Write the material out again exactly.

— Start —

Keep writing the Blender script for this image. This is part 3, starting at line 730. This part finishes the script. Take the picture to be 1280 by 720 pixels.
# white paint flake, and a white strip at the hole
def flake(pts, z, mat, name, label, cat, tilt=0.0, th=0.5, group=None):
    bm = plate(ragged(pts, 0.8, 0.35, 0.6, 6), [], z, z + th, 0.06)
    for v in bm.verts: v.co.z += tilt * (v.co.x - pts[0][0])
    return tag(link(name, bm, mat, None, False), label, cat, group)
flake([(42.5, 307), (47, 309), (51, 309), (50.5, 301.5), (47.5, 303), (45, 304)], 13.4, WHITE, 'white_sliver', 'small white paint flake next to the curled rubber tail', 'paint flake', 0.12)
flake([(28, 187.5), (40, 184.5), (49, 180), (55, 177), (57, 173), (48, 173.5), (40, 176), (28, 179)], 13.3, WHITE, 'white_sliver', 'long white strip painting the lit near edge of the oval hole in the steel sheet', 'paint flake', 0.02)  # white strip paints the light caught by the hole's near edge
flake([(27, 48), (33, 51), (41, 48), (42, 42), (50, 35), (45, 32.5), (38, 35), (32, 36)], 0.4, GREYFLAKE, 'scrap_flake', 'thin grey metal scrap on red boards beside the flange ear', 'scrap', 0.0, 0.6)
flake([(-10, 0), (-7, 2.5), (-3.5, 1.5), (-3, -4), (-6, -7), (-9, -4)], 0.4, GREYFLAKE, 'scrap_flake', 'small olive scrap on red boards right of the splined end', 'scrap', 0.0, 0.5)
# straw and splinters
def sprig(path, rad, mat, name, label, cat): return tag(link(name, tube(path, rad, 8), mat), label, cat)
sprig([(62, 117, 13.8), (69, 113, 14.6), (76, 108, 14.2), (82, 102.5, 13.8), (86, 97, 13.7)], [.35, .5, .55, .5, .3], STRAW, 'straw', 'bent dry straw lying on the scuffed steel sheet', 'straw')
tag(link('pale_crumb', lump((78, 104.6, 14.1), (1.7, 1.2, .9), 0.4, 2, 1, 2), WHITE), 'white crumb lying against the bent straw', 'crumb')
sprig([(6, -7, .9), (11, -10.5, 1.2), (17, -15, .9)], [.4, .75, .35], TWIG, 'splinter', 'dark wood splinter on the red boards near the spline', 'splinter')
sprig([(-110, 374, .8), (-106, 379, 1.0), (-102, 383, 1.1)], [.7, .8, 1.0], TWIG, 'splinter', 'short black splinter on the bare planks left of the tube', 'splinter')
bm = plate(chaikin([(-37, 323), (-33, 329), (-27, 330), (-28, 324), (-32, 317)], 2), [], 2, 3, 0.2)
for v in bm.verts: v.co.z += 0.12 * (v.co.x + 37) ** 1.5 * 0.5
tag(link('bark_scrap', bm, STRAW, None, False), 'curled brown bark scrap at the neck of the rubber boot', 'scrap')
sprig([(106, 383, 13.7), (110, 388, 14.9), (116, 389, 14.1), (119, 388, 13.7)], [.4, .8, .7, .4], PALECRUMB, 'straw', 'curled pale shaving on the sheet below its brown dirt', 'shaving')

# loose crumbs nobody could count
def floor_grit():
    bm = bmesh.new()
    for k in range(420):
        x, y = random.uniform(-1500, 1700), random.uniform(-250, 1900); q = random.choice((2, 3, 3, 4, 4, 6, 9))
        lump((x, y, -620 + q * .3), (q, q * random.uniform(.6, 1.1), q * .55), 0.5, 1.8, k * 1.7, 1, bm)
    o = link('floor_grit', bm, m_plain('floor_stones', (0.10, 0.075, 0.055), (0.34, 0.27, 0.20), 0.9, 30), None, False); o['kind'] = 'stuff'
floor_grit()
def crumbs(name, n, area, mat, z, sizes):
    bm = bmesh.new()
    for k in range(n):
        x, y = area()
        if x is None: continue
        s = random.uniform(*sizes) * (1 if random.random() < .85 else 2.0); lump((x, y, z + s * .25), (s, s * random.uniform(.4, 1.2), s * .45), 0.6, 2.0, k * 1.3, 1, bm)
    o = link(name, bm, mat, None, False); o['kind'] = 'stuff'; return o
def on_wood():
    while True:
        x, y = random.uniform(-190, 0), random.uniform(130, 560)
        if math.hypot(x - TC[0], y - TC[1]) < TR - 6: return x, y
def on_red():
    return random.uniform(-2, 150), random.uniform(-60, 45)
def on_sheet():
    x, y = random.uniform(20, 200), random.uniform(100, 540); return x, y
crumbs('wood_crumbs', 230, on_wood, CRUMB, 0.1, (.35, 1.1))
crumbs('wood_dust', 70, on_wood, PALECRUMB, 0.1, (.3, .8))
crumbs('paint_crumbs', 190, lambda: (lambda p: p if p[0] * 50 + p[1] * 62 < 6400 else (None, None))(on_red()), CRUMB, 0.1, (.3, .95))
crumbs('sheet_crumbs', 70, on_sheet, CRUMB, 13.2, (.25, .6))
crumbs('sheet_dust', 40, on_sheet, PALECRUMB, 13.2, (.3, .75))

— End —

* _ANSWER TO THE PROBLEM_:
Keep writing the Blender script for this image. This is part 3, starting at line 730. This part finishes the script. Take the picture to be 1280 by 720 pixels.
# white paint flake, and a white strip at the hole
def flake(pts, z, mat, name, label, cat, tilt=0.0, th=0.5, group=None):
    bm = plate(ragged(pts, 0.8, 0.35, 0.6, 6), [], z, z + th, 0.06)
    for v in bm.verts: v.co.z += tilt * (v.co.x - pts[0][0])
    return tag(link(name, bm, mat, None, False), label, cat, group)
flake([(42.5, 307), (47, 309), (51, 309), (50.5, 301.5), (47.5, 303), (45, 304)], 13.4, WHITE, 'white_sliver', 'small white paint flake next to the curled rubber tail', 'paint flake', 0.12)
flake([(28, 187.5), (40, 184.5), (49, 180), (55, 177), (57, 173), (48, 173.5), (40, 176), (28, 179)], 13.3, WHITE, 'white_sliver', 'long white strip painting the lit near edge of the oval hole in the steel sheet', 'paint flake', 0.02)  # white strip paints the light caught by the hole's near edge
flake([(27, 48), (33, 51), (41, 48), (42, 42), (50, 35), (45, 32.5), (38, 35), (32, 36)], 0.4, GREYFLAKE, 'scrap_flake', 'thin grey metal scrap on red boards beside the flange ear', 'scrap', 0.0, 0.6)
flake([(-10, 0), (-7, 2.5), (-3.5, 1.5), (-3, -4), (-6, -7), (-9, -4)], 0.4, GREYFLAKE, 'scrap_flake', 'small olive scrap on red boards right of the splined end', 'scrap', 0.0, 0.5)
# straw and splinters
def sprig(path, rad, mat, name, label, cat): return tag(link(name, tube(path, rad, 8), mat), label, cat)
sprig([(62, 117, 13.8), (69, 113, 14.6), (76, 108, 14.2), (82, 102.5, 13.8), (86, 97, 13.7)], [.35, .5, .55, .5, .3], STRAW, 'straw', 'bent dry straw lying on the scuffed steel sheet', 'straw')
tag(link('pale_crumb', lump((78, 104.6, 14.1), (1.7, 1.2, .9), 0.4, 2, 1, 2), WHITE), 'white crumb lying against the bent straw', 'crumb')
sprig([(6, -7, .9), (11, -10.5, 1.2), (17, -15, .9)], [.4, .75, .35], TWIG, 'splinter', 'dark wood splinter on the red boards near the spline', 'splinter')
sprig([(-110, 374, .8), (-106, 379, 1.0), (-102, 383, 1.1)], [.7, .8, 1.0], TWIG, 'splinter', 'short black splinter on the bare planks left of the tube', 'splinter')
bm = plate(chaikin([(-37, 323), (-33, 329), (-27, 330), (-28, 324), (-32, 317)], 2), [], 2, 3, 0.2)
for v in bm.verts: v.co.z += 0.12 * (v.co.x + 37) ** 1.5 * 0.5
tag(link('bark_scrap', bm, STRAW, None, False), 'curled brown bark scrap at the neck of the rubber boot', 'scrap')
sprig([(106, 383, 13.7), (110, 388, 14.9), (116, 389, 14.1), (119, 388, 13.7)], [.4, .8, .7, .4], PALECRUMB, 'straw', 'curled pale shaving on the sheet below its brown dirt', 'shaving')

# loose crumbs nobody could count
def floor_grit():
    bm = bmesh.new()
    for k in range(420):
        x, y = random.uniform(-1500, 1700), random.uniform(-250, 1900); q = random.choice((2, 3, 3, 4, 4, 6, 9))
        lump((x, y, -620 + q * .3), (q, q * random.uniform(.6, 1.1), q * .55), 0.5, 1.8, k * 1.7, 1, bm)
    o = link('floor_grit', bm, m_plain('floor_stones', (0.10, 0.075, 0.055), (0.34, 0.27, 0.20), 0.9, 30), None, False); o['kind'] = 'stuff'
floor_grit()
def crumbs(name, n, area, mat, z, sizes):
    bm = bmesh.new()
    for k in range(n):
        x, y = area()
        if x is None: continue
        s = random.uniform(*sizes) * (1 if random.random() < .85 else 2.0); lump((x, y, z + s * .25), (s, s * random.uniform(.4, 1.2), s * .45), 0.6, 2.0, k * 1.3, 1, bm)
    o = link(name, bm, mat, None, False); o['kind'] = 'stuff'; return o
def on_wood():
    while True:
        x, y = random.uniform(-190, 0), random.uniform(130, 560)
        if math.hypot(x - TC[0], y - TC[1]) < TR - 6: return x, y
def on_red():
    return random.uniform(-2, 150), random.uniform(-60, 45)
def on_sheet():
    x, y = random.uniform(20, 200), random.uniform(100, 540); return x, y
crumbs('wood_crumbs', 230, on_wood, CRUMB, 0.1, (.35, 1.1))
crumbs('wood_dust', 70, on_wood, PALECRUMB, 0.1, (.3, .8))
crumbs('paint_crumbs', 190, lambda: (lambda p: p if p[0] * 50 + p[1] * 62 < 6400 else (None, None))(on_red()), CRUMB, 0.1, (.3, .95))
crumbs('sheet_crumbs', 70, on_sheet, CRUMB, 13.2, (.25, .6))
crumbs('sheet_dust', 40, on_sheet, PALECRUMB, 13.2, (.3, .75))